Supplied data:
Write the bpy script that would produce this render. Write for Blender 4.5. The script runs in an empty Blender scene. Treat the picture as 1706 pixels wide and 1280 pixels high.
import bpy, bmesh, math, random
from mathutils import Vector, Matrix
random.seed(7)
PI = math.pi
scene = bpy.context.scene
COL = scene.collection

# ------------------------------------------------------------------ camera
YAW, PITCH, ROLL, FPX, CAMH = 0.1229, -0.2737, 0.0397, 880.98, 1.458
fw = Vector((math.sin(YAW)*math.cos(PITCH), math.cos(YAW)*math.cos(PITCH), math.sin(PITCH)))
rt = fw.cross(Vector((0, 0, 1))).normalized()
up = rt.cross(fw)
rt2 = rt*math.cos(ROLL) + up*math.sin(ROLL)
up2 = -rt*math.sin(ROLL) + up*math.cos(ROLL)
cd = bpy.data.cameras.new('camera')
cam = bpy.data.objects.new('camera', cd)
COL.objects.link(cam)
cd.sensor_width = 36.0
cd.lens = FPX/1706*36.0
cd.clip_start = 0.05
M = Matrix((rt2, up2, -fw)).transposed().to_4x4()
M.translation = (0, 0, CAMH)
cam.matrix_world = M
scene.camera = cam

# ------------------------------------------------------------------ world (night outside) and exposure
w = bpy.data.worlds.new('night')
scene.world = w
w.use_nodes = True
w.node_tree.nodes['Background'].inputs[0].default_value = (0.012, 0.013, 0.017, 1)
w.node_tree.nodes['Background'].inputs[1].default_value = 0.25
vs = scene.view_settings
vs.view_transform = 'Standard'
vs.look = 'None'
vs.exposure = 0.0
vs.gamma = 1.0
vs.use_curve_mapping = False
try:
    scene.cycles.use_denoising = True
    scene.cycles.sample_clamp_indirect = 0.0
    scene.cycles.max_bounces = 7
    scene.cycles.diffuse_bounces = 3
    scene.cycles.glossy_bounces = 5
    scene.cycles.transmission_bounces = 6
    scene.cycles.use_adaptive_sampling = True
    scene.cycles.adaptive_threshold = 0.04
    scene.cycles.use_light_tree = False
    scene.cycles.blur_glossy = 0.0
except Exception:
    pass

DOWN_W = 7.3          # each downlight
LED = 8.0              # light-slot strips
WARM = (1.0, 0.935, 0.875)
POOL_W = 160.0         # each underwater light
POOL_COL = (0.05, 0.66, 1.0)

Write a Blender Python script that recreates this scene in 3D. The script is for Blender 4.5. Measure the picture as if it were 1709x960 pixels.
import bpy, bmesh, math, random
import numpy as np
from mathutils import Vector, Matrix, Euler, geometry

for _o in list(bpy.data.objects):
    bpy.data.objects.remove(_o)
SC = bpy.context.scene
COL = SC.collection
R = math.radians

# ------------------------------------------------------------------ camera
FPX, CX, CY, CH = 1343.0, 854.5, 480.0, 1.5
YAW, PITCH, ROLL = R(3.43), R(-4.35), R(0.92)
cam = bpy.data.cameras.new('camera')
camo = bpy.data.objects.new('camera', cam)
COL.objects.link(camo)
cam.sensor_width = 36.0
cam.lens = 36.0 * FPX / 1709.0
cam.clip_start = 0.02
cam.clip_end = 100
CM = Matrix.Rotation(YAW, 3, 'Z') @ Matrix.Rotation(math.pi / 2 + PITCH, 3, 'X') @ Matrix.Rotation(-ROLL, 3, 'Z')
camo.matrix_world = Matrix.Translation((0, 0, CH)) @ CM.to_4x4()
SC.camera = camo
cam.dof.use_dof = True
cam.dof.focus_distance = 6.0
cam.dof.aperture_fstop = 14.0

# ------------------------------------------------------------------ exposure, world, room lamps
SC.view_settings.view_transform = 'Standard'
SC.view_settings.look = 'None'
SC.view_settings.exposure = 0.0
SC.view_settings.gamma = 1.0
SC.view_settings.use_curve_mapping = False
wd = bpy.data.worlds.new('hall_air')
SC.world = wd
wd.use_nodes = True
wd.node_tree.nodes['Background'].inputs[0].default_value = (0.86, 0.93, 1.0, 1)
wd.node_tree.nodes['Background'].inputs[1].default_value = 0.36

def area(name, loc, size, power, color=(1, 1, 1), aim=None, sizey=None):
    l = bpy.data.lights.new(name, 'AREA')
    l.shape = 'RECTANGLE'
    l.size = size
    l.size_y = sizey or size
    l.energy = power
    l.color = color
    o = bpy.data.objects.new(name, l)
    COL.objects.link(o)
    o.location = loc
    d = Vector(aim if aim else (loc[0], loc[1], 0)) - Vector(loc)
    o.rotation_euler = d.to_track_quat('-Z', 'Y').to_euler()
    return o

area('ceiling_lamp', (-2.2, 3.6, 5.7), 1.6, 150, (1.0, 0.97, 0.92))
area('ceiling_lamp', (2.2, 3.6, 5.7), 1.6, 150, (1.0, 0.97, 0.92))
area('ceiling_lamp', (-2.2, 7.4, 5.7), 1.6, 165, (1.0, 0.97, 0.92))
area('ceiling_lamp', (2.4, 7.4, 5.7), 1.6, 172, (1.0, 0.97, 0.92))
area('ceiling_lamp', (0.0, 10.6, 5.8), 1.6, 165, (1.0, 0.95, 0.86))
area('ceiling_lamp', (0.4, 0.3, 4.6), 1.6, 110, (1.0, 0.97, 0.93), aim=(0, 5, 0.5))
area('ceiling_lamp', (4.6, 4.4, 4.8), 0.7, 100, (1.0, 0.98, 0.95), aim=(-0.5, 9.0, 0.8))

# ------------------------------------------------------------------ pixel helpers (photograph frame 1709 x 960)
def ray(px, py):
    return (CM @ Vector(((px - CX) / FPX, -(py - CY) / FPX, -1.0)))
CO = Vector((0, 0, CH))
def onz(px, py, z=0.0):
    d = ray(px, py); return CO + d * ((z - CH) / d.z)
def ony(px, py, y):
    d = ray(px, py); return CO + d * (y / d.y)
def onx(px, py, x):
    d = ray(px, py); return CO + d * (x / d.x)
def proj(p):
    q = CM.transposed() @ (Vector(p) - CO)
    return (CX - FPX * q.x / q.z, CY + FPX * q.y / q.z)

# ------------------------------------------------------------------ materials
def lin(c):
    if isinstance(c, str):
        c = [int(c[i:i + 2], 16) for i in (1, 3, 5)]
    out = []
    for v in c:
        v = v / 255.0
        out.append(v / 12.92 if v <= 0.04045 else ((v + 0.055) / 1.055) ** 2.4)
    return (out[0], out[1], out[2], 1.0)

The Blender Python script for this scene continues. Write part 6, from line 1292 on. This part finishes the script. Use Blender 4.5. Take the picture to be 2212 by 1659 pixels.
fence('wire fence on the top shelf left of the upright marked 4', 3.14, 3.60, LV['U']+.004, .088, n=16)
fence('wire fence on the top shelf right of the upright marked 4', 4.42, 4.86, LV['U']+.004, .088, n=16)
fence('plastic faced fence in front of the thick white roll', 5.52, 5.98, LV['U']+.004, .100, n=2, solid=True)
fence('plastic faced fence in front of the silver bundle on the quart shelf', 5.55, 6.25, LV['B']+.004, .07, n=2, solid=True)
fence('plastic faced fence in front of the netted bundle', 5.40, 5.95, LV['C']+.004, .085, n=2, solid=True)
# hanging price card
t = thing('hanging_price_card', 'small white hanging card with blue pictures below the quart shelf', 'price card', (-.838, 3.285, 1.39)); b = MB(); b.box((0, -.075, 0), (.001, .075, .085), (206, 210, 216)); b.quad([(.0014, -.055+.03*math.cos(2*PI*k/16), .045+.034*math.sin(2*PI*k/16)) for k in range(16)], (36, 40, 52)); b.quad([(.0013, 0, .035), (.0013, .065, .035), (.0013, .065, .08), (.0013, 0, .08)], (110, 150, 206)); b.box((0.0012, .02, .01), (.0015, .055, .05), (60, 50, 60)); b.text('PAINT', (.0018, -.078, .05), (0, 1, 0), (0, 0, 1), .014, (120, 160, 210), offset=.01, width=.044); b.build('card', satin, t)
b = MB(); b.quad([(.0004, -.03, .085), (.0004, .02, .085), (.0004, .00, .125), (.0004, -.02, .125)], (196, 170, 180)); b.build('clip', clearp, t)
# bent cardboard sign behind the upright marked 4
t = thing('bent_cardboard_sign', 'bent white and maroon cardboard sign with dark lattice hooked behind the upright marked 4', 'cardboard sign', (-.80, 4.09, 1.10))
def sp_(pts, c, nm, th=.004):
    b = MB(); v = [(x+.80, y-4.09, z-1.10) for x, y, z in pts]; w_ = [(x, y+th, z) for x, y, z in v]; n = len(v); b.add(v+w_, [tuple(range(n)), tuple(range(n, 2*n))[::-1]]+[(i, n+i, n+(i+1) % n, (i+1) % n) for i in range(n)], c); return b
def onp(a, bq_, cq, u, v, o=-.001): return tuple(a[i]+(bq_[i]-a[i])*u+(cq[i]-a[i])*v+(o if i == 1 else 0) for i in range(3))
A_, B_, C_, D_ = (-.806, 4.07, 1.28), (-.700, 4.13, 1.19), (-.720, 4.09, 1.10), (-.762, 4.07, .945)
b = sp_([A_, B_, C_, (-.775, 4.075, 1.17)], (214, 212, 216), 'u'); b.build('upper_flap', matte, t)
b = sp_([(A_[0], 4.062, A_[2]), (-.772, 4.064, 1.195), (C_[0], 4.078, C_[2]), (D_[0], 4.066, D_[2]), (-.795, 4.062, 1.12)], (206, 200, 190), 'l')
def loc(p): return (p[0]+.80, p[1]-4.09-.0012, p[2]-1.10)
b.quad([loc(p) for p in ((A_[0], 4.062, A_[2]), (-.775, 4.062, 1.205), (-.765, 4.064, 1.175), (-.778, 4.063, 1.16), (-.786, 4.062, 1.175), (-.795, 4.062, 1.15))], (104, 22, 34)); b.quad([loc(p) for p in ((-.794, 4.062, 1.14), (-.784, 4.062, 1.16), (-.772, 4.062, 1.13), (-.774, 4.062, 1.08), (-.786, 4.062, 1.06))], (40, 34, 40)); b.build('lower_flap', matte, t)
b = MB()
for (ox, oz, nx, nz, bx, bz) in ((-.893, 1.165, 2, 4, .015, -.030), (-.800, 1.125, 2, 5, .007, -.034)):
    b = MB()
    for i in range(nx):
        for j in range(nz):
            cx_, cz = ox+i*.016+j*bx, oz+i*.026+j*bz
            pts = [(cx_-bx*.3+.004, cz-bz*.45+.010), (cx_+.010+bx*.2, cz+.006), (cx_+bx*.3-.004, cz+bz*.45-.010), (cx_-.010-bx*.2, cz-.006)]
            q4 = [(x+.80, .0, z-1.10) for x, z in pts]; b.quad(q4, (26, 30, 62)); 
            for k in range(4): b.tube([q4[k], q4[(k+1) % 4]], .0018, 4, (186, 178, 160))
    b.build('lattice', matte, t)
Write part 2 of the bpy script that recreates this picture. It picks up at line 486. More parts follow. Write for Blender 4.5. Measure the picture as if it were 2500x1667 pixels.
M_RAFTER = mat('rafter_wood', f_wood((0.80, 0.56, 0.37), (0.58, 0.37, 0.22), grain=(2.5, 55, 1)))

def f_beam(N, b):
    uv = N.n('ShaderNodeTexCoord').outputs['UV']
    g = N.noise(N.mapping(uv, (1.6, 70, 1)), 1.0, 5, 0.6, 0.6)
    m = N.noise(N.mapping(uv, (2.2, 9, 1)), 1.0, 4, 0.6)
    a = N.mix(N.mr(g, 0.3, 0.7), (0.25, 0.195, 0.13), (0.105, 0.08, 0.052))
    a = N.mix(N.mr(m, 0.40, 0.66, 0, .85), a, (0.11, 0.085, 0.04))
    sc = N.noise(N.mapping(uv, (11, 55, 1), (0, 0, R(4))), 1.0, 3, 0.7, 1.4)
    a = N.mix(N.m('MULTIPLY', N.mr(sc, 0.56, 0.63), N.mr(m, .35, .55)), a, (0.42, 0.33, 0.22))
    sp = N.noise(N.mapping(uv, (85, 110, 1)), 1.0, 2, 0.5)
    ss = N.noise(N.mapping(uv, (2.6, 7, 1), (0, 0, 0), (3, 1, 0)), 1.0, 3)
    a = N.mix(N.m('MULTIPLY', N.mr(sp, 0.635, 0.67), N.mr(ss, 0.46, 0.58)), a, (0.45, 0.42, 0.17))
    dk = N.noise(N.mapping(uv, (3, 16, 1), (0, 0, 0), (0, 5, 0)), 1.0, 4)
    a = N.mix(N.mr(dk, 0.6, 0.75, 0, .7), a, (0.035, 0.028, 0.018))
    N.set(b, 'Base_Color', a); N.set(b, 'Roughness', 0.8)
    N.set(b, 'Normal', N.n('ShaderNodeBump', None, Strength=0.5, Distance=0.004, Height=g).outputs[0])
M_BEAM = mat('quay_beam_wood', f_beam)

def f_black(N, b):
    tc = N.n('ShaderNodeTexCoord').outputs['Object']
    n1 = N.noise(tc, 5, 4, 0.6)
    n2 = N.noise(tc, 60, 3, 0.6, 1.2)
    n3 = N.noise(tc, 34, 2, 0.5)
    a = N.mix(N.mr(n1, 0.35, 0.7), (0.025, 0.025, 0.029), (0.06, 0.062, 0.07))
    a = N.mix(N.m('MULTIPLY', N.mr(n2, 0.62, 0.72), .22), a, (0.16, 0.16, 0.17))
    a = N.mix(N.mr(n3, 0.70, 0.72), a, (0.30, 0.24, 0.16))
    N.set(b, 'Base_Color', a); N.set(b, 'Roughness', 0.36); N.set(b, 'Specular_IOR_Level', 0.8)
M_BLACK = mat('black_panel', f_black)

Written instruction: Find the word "from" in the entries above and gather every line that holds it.

Solution:
from mathutils import Vector, Matrix
from mathutils import Vector, Matrix, Euler, geometry
The Blender Python script for this scene continues. Write part 6, from line 1292 on. This part finishes the script. Use Blender 4.5. Take the picture to be 2212 by 1659 pixels.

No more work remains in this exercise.